The man from Singapore was also facing especially rough weather conditions, rangers said, with cold nights and rainy days that brought the man in and out of hypothermic states. Combined with the swamp conditions, Lewis said, “he was in probably some of the worst conditions you can get yourself into in the Adirondacks.”
Martin measures hiker preparedness on whether or not the hiker is prepared to spend a night in the woods. If they’re not, he said, they’re not really prepared. Even if someone’s planning a day hike, like the man from Singapore, unexpected conditions and circumstances can turn a one-day hike into three.

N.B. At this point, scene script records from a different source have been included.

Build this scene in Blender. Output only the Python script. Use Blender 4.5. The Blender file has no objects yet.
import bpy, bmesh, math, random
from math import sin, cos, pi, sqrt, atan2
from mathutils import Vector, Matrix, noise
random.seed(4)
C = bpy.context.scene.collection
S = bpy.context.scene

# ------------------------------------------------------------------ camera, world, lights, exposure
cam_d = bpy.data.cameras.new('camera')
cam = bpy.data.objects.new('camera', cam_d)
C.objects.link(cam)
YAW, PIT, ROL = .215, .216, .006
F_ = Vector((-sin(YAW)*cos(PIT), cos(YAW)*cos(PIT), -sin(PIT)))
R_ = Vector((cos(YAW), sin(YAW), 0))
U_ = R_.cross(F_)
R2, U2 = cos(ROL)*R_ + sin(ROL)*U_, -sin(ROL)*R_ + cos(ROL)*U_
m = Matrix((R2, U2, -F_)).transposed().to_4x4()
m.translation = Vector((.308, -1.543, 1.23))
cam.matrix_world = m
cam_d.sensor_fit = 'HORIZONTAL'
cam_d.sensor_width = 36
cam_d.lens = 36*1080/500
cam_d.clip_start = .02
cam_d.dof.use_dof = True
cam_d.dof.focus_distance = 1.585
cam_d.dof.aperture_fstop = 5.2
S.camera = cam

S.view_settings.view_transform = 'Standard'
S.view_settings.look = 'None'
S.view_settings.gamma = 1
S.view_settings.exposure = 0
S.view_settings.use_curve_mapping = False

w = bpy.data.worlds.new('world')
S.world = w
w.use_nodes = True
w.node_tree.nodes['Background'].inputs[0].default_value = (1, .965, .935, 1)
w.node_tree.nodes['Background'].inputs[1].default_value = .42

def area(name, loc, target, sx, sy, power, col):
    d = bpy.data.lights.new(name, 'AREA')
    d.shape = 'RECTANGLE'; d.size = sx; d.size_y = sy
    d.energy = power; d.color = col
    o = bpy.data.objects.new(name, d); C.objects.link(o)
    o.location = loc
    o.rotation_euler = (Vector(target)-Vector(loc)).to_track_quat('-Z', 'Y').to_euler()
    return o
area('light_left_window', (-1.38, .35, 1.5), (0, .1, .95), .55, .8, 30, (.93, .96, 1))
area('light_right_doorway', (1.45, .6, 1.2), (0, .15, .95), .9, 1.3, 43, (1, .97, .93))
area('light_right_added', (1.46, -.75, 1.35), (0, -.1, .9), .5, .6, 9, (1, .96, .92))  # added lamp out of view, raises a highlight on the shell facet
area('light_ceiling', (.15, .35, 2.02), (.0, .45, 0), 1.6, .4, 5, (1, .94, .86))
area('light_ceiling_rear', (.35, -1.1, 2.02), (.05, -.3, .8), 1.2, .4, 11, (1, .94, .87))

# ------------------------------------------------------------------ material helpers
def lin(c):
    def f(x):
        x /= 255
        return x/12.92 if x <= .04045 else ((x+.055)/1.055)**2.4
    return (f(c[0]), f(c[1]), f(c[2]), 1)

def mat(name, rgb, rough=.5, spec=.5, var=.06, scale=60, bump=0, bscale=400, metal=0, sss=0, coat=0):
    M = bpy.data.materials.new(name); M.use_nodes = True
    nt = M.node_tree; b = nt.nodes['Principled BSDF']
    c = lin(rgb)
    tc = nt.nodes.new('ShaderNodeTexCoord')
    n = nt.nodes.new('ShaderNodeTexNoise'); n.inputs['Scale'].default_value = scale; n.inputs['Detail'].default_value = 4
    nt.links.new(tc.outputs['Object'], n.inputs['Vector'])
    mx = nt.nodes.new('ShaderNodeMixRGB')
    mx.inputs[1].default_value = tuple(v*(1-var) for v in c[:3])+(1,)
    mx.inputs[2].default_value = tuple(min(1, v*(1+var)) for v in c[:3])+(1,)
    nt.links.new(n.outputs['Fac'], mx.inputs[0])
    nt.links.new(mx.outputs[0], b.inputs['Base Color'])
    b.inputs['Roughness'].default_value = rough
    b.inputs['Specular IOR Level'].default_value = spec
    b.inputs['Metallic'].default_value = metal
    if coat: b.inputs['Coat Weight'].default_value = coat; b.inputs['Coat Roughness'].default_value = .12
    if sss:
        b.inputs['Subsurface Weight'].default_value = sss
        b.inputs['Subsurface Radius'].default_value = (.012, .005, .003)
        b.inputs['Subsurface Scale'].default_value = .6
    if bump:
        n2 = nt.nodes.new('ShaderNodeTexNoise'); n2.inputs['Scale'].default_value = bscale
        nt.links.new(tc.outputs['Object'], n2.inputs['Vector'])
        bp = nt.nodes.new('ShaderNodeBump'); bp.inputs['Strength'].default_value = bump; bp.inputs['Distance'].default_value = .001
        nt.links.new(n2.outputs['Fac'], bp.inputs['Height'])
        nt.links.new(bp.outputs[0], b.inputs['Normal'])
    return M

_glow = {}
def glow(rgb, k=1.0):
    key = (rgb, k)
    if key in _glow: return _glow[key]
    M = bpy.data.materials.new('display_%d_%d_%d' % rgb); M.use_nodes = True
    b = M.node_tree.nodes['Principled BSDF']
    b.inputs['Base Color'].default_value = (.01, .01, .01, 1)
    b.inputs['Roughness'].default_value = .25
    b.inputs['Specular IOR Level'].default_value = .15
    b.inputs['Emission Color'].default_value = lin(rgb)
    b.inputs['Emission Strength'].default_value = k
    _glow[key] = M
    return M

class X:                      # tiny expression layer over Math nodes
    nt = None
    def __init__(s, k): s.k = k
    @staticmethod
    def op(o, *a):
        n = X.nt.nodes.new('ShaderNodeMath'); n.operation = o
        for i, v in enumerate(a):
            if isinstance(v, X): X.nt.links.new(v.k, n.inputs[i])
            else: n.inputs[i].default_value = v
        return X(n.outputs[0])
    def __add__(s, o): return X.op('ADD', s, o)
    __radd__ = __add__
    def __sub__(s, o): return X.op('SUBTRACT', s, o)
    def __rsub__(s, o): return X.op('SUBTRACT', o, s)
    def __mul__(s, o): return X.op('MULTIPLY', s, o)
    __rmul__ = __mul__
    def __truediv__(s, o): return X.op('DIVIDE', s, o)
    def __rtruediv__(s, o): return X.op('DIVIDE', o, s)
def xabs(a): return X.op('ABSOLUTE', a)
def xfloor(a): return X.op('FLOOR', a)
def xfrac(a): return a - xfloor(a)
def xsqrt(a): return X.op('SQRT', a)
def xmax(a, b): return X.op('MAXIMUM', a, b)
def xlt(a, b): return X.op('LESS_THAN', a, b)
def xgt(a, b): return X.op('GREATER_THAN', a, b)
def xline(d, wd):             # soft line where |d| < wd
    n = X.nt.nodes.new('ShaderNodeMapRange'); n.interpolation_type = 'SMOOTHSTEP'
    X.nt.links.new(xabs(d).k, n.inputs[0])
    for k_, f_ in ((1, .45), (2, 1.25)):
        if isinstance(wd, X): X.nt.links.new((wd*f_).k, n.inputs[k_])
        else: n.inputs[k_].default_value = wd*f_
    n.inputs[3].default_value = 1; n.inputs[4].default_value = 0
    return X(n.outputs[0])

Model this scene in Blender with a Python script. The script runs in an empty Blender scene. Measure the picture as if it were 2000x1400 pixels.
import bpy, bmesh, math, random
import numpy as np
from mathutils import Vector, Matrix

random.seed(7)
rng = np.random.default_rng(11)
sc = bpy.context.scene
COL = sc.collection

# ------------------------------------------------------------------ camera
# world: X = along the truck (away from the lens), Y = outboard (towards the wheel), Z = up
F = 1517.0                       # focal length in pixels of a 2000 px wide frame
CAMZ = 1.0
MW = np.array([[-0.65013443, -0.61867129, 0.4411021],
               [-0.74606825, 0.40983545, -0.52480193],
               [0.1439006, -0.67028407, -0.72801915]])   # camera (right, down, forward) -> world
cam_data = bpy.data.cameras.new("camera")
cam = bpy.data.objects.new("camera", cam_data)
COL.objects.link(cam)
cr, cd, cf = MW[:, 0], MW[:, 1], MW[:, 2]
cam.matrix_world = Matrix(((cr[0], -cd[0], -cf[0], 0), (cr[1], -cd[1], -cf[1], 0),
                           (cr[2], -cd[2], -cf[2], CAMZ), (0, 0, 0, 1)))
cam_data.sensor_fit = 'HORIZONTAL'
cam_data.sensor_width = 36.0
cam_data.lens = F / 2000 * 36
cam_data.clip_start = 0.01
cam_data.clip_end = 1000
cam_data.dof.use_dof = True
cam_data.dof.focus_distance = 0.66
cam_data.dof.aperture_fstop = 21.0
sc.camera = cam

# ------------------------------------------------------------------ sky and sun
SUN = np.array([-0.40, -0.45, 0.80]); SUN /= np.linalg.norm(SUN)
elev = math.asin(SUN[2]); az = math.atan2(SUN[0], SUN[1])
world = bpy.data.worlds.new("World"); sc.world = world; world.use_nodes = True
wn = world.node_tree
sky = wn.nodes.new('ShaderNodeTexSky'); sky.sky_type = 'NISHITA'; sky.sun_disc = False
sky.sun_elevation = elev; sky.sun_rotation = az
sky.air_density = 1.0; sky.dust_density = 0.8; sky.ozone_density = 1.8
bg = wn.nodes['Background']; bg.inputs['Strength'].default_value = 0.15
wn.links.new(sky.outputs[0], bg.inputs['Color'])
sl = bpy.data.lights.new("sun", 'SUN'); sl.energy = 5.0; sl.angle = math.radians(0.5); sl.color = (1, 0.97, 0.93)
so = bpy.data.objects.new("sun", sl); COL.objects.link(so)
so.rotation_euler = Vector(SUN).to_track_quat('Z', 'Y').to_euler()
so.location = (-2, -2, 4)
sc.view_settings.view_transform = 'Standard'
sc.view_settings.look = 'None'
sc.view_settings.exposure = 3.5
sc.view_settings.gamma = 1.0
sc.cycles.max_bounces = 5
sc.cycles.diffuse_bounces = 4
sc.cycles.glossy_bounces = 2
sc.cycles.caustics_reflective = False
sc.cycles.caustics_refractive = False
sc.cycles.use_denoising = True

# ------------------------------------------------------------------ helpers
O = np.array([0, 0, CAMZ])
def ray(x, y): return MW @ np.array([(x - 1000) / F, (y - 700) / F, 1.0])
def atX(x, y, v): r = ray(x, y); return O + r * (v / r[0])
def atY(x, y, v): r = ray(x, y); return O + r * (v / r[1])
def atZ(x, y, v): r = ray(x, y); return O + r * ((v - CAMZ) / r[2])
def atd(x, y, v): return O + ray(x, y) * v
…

Lewis said it’s important to have a compass and paper map when hiking. The man from Singapore apparently had an old Global Positioning System and a compass — both of which he lost along the way — and a map, which was rendered useless without a compass to orient himself. Lewis said hikers routinely write off the paper map and analog compass in favor of things that need batteries, like cell phones. Martin said it’s not only important to carry a paper map and compass, it’s equally important to know how to use them.
Rangers said rescue calls like this one have become common as more inexperienced hikers travel to the High Peaks and attempt hikes above their skill level. Martin said the man had recently been doing a lot of cycling and that he was in “decent shape” for someone of his age. But there’s no substitute for hiking the High Peaks, he said, and Lewis added that there’s “a lot more to it than cardio.”
Rangers encouraged new hikers, and hikers who are returning to the trails after a period of absence, to start out with more moderate trails before working their way up to more physically-demanding hikes like those in the Dix Range.
Rangers said the man from Singapore was ready to drive away as soon as they swapped his wet clothes out for dry ones. He was checked out by Schroon Lake EMS, which gave him a clean bill of health. Rangers watched the man for several more hours, feeding him and giving him water to make sure he was safe to drive. When they determined he was well enough, they cleared him to leave. They said he was eager to check into a hotel and get home.
“He told his wife that he was never gonna hike that mountain again,” Martin said.